WHAT IS ASKED: Isolate every line in the records below with "script" in it.

RECORDS TO USE:
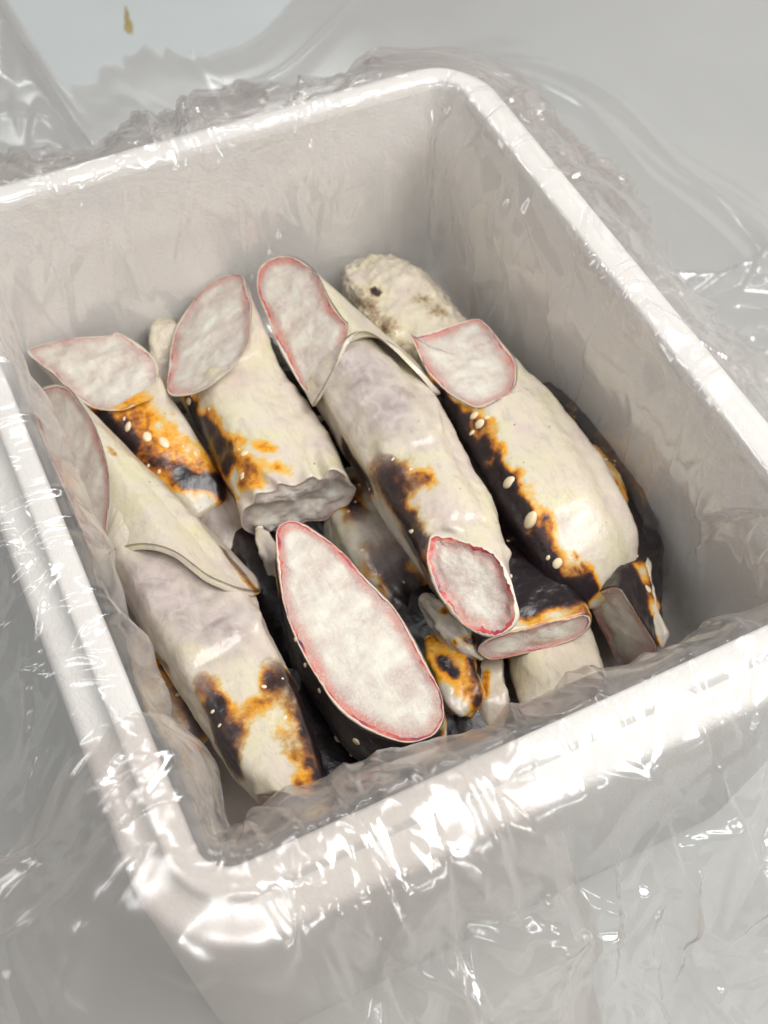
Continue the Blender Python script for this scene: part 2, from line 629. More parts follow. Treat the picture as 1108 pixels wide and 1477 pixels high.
def catmull(R_, step):
    R_ = np.array(R_)
    out = []
    n = len(R_)
    for i in range(n - 1):
        p1, p2 = R_[i], R_[i + 1]
        p0 = R_[i - 1] if i > 0 else 2 * p1 - p2
        p3 = R_[i + 2] if i + 2 < n else 2 * p2 - p1
        k = max(3, int(np.linalg.norm(p2 - p1, axis=1).mean() / step))
        # centripetal-like: scale tangents for uneven spacing
        d0 = np.linalg.norm(p1 - p0, axis=1).mean() + 1e-6
        d1 = np.linalg.norm(p2 - p1, axis=1).mean() + 1e-6
        d2 = np.linalg.norm(p3 - p2, axis=1).mean() + 1e-6
        m1 = ((p1 - p0) / d0 * d1 + (p2 - p1)) * 0.5
        m2 = ((p3 - p2) / d2 * d1 + (p2 - p1)) * 0.5
        for s in np.arange(k) / k:
            s2, s3 = s * s, s ** 3
            out.append((2 * s3 - 3 * s2 + 1) * p1 + (s3 - 2 * s2 + s) * m1 + (-2 * s3 + 3 * s2) * p2 + (s3 - s2) * m2)
    out.append(R_[-1])
    return np.array(out)


def grid_normals(G):
    du = np.roll(G, -1, 1) - np.roll(G, 1, 1)
    dv = np.gradient(G, axis=0)
    n = np.cross(du, dv)
    n /= np.linalg.norm(n, axis=-1, keepdims=True) + 1e-12
    c = G.mean(1, keepdims=True)
    if ((G - c) * n).sum() < 0:
        n = -n
    return n


def pick(V, N_, x, y):
    """surface point of a piece that the photograph shows at (x, y)"""
    pr = project(V)
    vis = ((CAM_LOC - V) * N_).sum(-1) > 0
    d = np.hypot(pr[:, 0] - x, pr[:, 1] - y) + (~vis) * 1e4
    return int(np.argmin(d))


def capsules(V, N_, caps):
    out = np.zeros(len(V))
    jit = fbm(V, 110, 5, 3)
    for (x0, y0, x1, y1, r, amt) in caps:
        a = V[pick(V, N_, x0, y0)]; b = V[pick(V, N_, x1, y1)]
        rad = r / ppm((a + b) / 2)
        ab = b - a
        tt = np.clip(((V - a) @ ab) / (ab @ ab + 1e-12), 0, 1)
        d = np.linalg.norm(V - (a + tt[:, None] * ab), axis=1) / rad
        d = d + jit * 0.42
        val = amt * (1 - sstep(0.0, 1.6, d))
        out = np.where(val > 0, np.maximum(out, val), np.where(val < 0, out + val, out))
    return np.clip(out, 0, 1)


def cut_face(ring, body_dir, parent, pink, rough=1.0, seed=0, shell_t=0.0010, skin_t=0.0007, dome=0.0, recess=0.0006):
    """cut end: shell edge, coloured skin, frozen flesh"""
    ring0 = ring
    c = ring.mean(0)
    u, s, vt = np.linalg.svd(ring - c)
    n = vt[2]
    if n @ body_dir > 0:
        n = -n
    tan = np.roll(ring, -1, 0) - np.roll(ring, 1, 0)
    inn = np.cross(tan, n)
    inn /= np.linalg.norm(inn, axis=1, keepdims=True) + 1e-12
    if ((c - ring) * inn).sum() < 0:
        inn = -inn
    inn = sum(np.roll(inn, q, 0) for q in range(-4, 5)) / 9
    k = np.arange(N_A) / N_A * 2 * math.pi
    vary = 1 + 0.35 * np.sin(3 * k + seed) + 0.3 * np.sin(7 * k + 2 * seed)
    r1 = ring + inn * (shell_t * np.clip(vary + .5 * fbm(ring, 700, seed, 2), .2, 3))[:, None]
    vary2 = 1 + 0.45 * np.sin(2 * k + 1.7 * seed) + 0.3 * np.sin(5 * k + seed)
    r2 = r1 + inn * (skin_t * np.clip(vary2 + .8 * fbm(ring, 320, seed + 2, 2), .1, 2.3))[:, None] - n * recess * 0.4
    # shell rim belongs to the shell mesh: returned
    V = np.concatenate([r1 + n * 0.00005, r2])
    mesh_obj('skin_edge', V, grid_faces(2, N_A, True), SKIN, parent, {'pink': np.full(2 * N_A, pink)})
    nr = 22
    cc = r2.mean(0)
    rows, ed = [], []
    for i in range(nr):
        f = 1 - (i / (nr - 1)) ** 1.15
        f = max(f, 0.004)
        p = cc + (r2 - cc) * f
        inside = (1 - f)
        amp = min(1, inside * 6)
        d = dome * (1 - f ** 2) + amp * rough * (0.00055 * fbm(p, 150, seed, 3) + 0.0010 * fbm(p, 45, seed + 3, 2)) - recess * min(1, inside * 8)
        rows.append(p + np.outer(d * np.ones(N_A), n))
        ed.append(np.clip(1 - np.linalg.norm(r2 - p, axis=1) / 0.009, 0, 1))
    V = np.concatenate(rows)
    mesh_obj('cut_flesh', V, grid_faces(nr, N_A, True), FLESH, parent, {'edge': np.concatenate(ed), 'pink': np.full(len(V), pink)})
    return r1


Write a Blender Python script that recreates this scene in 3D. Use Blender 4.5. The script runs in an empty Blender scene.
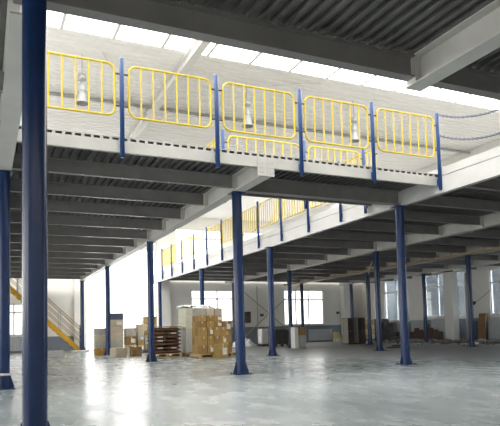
import bpy, bmesh, math, random
from mathutils import Vector, Matrix
random.seed(7)
SC = bpy.context.scene
COL = SC.collection
PI = math.pi

# ------------------------------------------------------------------ materials
def node_mat(name):
    m = bpy.data.materials.new(name); m.use_nodes = True
    nt = m.node_tree; nt.nodes.clear()
    out = nt.nodes.new('ShaderNodeOutputMaterial')
    return m, nt, out

def paint(name, c1, c2=None, scale=6.0, rough=0.5, metal=0.0, bump=0.0, bscale=40.0, stretch=(1, 1, 1), spec=0.5, rvar=0.0, detail=5.0, lo=.35, hi=.65):
    """painted or raw surface: two close tones mixed by object-space noise"""
    m, nt, out = node_mat(name)
    N = nt.nodes.new; L = nt.links.new
    b = N('ShaderNodeBsdfPrincipled'); L(b.outputs[0], out.inputs[0])
    b.inputs['Roughness'].default_value = rough
    b.inputs['Metallic'].default_value = metal
    b.inputs['Specular IOR Level'].default_value = spec
    tc = N('ShaderNodeTexCoord'); mp = N('ShaderNodeMapping'); mp.inputs['Scale'].default_value = stretch
    L(tc.outputs['Object'], mp.inputs[0])
    nz = N('ShaderNodeTexNoise'); nz.inputs['Scale'].default_value = scale; nz.inputs['Detail'].default_value = detail
    L(mp.outputs[0], nz.inputs['Vector'])
    rp = N('ShaderNodeValToRGB'); L(nz.outputs['Fac'], rp.inputs[0])
    c2 = c2 or tuple(x * .82 for x in c1)
    rp.color_ramp.elements[0].position = lo; rp.color_ramp.elements[0].color = (*c2, 1)
    rp.color_ramp.elements[1].position = hi; rp.color_ramp.elements[1].color = (*c1, 1)
    L(rp.outputs[0], b.inputs['Base Color'])
    if rvar:
        mr = N('ShaderNodeMapRange'); L(nz.outputs['Fac'], mr.inputs[0])
        mr.inputs[1].default_value = .3; mr.inputs[2].default_value = .7
        mr.inputs[3].default_value = rough - rvar; mr.inputs[4].default_value = rough + rvar
        L(mr.outputs[0], b.inputs['Roughness'])
    if bump:
        n2 = N('ShaderNodeTexNoise'); n2.inputs['Scale'].default_value = bscale; n2.inputs['Detail'].default_value = 4
        L(mp.outputs[0], n2.inputs['Vector'])
        bp = N('ShaderNodeBump'); bp.inputs['Strength'].default_value = bump; bp.inputs['Distance'].default_value = .02
        L(n2.outputs['Fac'], bp.inputs['Height']); L(bp.outputs[0], b.inputs['Normal'])
    return m

def glow(name, col, strength):
    m, nt, out = node_mat(name)
    e = nt.nodes.new('ShaderNodeEmission'); e.inputs[0].default_value = (*col, 1); e.inputs[1].default_value = strength
    nt.links.new(e.outputs[0], out.inputs[0])
    return m

def clear_glass(name, tint=(.8, .85, .88)):
    m, nt, out = node_mat(name)
    N = nt.nodes.new; L = nt.links.new
    t = N('ShaderNodeBsdfTransparent'); t.inputs[0].default_value = (*tint, 1)
    g = N('ShaderNodeBsdfGlossy'); g.inputs['Roughness'].default_value = .03
    mx = N('ShaderNodeMixShader'); mx.inputs[0].default_value = .1
    L(t.outputs[0], mx.inputs[1]); L(g.outputs[0], mx.inputs[2]); L(mx.outputs[0], out.inputs[0])
    return m

def floor_mat():
    m, nt, out = node_mat('sealed_concrete')
    N = nt.nodes.new; L = nt.links.new
    b = N('ShaderNodeBsdfPrincipled'); L(b.outputs[0], out.inputs[0])
    tc = N('ShaderNodeTexCoord')
    n1 = N('ShaderNodeTexNoise'); n1.inputs['Scale'].default_value = .55; n1.inputs['Detail'].default_value = 8; n1.inputs['Roughness'].default_value = .62
    n2 = N('ShaderNodeTexNoise'); n2.inputs['Scale'].default_value = 2.6; n2.inputs['Detail'].default_value = 3; n2.inputs['Distortion'].default_value = .2
    mp = N('ShaderNodeMapping'); mp.inputs['Scale'].default_value = (1, .45, 1); mp.inputs['Rotation'].default_value = (0, 0, .5)
    L(tc.outputs['Object'], n1.inputs['Vector']); L(tc.outputs['Object'], mp.inputs[0]); L(mp.outputs[0], n2.inputs['Vector'])
    r1 = N('ShaderNodeValToRGB'); L(n1.outputs['Fac'], r1.inputs[0])
    r1.color_ramp.elements[0].position = .34; r1.color_ramp.elements[0].color = (.245, .285, .29, 1)
    r1.color_ramp.elements[1].position = .66; r1.color_ramp.elements[1].color = (.365, .40, .405, 1)
    r2 = N('ShaderNodeValToRGB'); L(n2.outputs['Fac'], r2.inputs[0])
    r2.color_ramp.elements[0].position = .36; r2.color_ramp.elements[0].color = (.84, .85, .86, 1)
    r2.color_ramp.elements[1].position = .62; r2.color_ramp.elements[1].color = (1, 1, 1, 1)
    mx = N('ShaderNodeMix'); mx.data_type = 'RGBA'; mx.blend_type = 'MULTIPLY'; mx.inputs[0].default_value = .8
    L(r1.outputs[0], mx.inputs[6]); L(r2.outputs[0], mx.inputs[7])
    # brown dust trodden over the storage end (stays put wherever the light is)
    sx = N('ShaderNodeSeparateXYZ'); L(tc.outputs['Object'], sx.inputs[0])
    ad = N('ShaderNodeMath'); ad.operation = 'MULTIPLY_ADD'; L(sx.outputs[0], ad.inputs[0]); ad.inputs[1].default_value = 1.0
    sc = N('ShaderNodeMath'); sc.operation = 'MULTIPLY_ADD'; L(n1.outputs['Fac'], sc.inputs[0]); sc.inputs[1].default_value = 9.0
    L(sx.outputs[1], sc.inputs[2]); 
    s2 = N('ShaderNodeMath'); s2.operation = 'MULTIPLY'; L(sc.outputs[0], s2.inputs[0]); s2.inputs[1].default_value = .35
    L(s2.outputs[0], ad.inputs[2])
    mr = N('ShaderNodeMapRange'); L(ad.outputs[0], mr.inputs[0]); mr.inputs[1].default_value = 17; mr.inputs[2].default_value = 26
    mr.inputs[3].default_value = 0; mr.inputs[4].default_value = .75
    dm = N('ShaderNodeMix'); dm.data_type = 'RGBA'; L(mr.outputs[0], dm.inputs[0]); L(mx.outputs[2], dm.inputs[6])
    dm.inputs[7].default_value = (.30, .275, .255, 1)
    L(dm.outputs[2], b.inputs['Base Color'])
    rr = N('ShaderNodeMapRange'); L(n2.outputs['Fac'], rr.inputs[0]); rr.inputs[1].default_value = .3; rr.inputs[2].default_value = .7
    rr.inputs[3].default_value = .21; rr.inputs[4].default_value = .31
    ra = N('ShaderNodeMath'); ra.operation = 'MULTIPLY_ADD'; L(mr.outputs[0], ra.inputs[0]); ra.inputs[1].default_value = .45; L(rr.outputs[0], ra.inputs[2])
    L(ra.outputs[0], b.inputs['Roughness'])
    return m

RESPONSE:
Continue the Blender Python script for this scene: part 2, from line 629. More parts follow. Treat the picture as 1108 pixels wide and 1477 pixels high.
Write a Blender Python script that recreates this scene in 3D. Use Blender 4.5. The script runs in an empty Blender scene.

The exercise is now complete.